Sadly, that, too ran into a brick wall of its own. With the ostensible catalyst that Emmanuel Macron managed to confirm the opinion polls by putting one well-manicured hand on the door to the Elysee Palace, risk was instantly back ‘on’: bonds made good half their preceding yield decline and stock indices surged to new, record highs.
As the balance of confusion swings up and down – the oscillations now being amplified by the fact the all-star Canadian housing bubble appears to be bursting, north of the border – it is too early yet to say if this reaction to the reaction will indeed return us to the prior mix (and hence call forth a display of post hoc rationalization from the sell-side analysts who will have then completed yet another Fouetté to the rear). But bears should perhaps temper their impatience with the realisation that the strong revenue rebound which the macro numbers have been portending seems so far to be translating also into better corporate earnings now that the hidden recession of the shale bust is fading into the history books.
The concurrent rise in the market naturally means that this improvement will do little to alleviate any of our present, easy-money overvaluation.
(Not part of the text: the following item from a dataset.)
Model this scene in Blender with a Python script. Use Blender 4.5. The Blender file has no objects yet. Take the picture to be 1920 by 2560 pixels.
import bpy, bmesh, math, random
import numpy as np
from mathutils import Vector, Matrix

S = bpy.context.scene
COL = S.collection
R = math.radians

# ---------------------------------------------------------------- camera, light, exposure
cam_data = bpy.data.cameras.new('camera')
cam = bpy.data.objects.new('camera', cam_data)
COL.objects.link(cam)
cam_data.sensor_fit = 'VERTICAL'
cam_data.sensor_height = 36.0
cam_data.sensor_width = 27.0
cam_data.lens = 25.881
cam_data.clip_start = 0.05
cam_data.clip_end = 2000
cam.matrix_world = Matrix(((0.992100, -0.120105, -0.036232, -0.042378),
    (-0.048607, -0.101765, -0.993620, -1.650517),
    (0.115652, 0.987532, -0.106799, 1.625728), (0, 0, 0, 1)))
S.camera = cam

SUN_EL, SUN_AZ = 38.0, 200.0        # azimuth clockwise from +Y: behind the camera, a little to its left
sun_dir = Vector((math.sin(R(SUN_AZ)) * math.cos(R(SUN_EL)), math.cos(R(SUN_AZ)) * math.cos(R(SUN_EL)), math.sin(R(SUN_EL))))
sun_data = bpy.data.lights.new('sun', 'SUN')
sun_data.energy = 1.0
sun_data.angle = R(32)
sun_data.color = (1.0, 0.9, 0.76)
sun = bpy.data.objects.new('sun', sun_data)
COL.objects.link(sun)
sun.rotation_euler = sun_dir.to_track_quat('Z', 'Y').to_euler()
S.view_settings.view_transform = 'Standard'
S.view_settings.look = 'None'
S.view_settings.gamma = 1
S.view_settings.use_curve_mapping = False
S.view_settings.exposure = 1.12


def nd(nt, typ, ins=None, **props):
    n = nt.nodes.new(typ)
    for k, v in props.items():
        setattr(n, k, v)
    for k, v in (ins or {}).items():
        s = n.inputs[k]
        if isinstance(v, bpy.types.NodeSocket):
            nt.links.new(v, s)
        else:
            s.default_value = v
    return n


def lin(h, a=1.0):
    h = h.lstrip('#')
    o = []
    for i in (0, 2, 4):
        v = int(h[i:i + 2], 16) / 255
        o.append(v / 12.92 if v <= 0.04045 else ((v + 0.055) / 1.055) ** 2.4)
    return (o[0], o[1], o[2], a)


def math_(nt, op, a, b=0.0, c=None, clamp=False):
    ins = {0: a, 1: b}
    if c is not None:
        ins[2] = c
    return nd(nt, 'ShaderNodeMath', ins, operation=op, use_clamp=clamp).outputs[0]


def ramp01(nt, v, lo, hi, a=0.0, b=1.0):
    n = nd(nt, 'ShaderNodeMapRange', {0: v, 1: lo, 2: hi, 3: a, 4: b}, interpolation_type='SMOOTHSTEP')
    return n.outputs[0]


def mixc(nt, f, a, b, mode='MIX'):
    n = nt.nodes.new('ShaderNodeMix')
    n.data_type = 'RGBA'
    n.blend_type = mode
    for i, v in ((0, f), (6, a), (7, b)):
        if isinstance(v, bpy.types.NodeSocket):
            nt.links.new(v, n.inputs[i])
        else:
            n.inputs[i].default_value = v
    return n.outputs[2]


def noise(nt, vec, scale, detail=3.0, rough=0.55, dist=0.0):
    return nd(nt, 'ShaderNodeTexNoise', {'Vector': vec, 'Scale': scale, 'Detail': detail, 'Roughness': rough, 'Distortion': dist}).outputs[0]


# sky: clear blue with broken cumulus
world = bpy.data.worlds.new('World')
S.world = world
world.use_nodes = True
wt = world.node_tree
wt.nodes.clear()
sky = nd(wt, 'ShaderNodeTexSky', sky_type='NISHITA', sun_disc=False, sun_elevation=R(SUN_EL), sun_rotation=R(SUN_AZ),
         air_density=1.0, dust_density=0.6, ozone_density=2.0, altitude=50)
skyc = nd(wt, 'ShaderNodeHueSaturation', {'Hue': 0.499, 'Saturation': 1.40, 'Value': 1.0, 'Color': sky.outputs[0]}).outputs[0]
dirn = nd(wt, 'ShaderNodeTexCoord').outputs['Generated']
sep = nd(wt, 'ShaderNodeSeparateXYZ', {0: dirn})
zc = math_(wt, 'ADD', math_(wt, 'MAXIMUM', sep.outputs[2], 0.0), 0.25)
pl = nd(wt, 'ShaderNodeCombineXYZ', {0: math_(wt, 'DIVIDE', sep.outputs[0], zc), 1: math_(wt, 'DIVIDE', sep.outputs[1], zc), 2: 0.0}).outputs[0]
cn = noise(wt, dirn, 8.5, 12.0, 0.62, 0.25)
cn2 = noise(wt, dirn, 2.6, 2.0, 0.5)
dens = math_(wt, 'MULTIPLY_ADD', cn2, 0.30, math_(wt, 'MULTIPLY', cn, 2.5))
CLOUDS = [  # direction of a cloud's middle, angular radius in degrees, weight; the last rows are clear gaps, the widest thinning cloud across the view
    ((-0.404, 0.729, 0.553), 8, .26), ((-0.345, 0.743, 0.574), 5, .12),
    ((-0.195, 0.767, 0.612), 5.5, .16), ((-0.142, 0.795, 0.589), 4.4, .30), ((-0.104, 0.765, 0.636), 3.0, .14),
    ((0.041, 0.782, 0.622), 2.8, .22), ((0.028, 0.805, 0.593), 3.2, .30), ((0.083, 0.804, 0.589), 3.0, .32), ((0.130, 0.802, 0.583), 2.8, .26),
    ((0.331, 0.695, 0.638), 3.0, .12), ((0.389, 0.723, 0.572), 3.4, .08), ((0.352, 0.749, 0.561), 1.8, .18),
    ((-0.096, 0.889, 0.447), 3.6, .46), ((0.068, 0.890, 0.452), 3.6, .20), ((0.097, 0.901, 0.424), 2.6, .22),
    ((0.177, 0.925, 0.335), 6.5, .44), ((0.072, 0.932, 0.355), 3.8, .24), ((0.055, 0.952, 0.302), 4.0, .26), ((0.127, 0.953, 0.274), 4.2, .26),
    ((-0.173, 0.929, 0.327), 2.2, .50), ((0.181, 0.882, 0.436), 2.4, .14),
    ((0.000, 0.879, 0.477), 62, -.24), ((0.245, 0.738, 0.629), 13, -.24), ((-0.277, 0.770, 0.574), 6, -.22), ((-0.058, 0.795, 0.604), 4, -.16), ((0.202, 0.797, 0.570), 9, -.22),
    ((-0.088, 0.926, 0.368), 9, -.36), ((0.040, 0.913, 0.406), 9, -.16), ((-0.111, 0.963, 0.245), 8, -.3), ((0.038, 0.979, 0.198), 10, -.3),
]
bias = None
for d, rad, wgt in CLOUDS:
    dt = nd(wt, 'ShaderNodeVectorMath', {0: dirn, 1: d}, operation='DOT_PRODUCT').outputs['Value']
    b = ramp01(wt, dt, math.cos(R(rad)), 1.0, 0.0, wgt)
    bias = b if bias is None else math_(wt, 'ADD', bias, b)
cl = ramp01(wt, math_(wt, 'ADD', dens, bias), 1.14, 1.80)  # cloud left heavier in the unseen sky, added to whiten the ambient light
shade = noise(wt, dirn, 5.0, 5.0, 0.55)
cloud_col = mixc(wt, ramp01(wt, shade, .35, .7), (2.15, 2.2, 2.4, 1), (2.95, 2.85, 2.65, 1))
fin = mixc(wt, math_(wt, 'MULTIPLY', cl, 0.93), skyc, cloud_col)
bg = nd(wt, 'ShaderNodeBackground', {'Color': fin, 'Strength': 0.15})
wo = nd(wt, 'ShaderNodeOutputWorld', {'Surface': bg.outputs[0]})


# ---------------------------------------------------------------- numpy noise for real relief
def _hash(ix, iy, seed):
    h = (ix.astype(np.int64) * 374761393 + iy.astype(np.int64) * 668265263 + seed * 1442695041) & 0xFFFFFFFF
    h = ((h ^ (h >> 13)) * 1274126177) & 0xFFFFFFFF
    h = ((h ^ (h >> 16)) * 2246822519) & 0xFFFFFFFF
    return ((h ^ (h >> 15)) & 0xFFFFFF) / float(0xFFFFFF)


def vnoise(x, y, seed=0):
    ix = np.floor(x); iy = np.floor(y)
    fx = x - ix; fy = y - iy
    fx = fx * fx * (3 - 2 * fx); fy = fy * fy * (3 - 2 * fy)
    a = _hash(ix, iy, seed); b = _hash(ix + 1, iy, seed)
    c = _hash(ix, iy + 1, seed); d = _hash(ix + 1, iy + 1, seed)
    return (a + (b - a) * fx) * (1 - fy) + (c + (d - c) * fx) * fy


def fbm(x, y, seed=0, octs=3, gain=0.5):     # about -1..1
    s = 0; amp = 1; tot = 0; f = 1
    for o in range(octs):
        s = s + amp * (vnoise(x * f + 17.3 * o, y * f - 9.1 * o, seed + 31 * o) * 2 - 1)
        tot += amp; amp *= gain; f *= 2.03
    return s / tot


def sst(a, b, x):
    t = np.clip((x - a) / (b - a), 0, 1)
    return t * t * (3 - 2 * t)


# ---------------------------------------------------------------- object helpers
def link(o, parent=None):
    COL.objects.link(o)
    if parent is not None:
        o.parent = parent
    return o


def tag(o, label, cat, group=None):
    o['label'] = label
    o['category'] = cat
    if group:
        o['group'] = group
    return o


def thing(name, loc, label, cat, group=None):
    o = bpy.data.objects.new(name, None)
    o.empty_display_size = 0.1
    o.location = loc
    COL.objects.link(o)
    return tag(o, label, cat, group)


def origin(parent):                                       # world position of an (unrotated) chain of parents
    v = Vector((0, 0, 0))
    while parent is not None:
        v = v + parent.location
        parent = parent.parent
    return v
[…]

But the feel-good that the headlines will generate among the hordes of specifics-blinded ETF-guzzlers (abetted by the uncaring mechanical impetus of the pattern-following algos which will tend to reinforce the wetware’s unschooled enthusiasm) could well postpone the day of reckoning, once again.
After all, to the extent that past is prologue, Nemesis will probably not arrive, clad in her full panoply of violent disillusion, until right after the last sceptic has thrown in the towel in disgust and thus removed the last bid from a by-then thoroughly hypoxic market.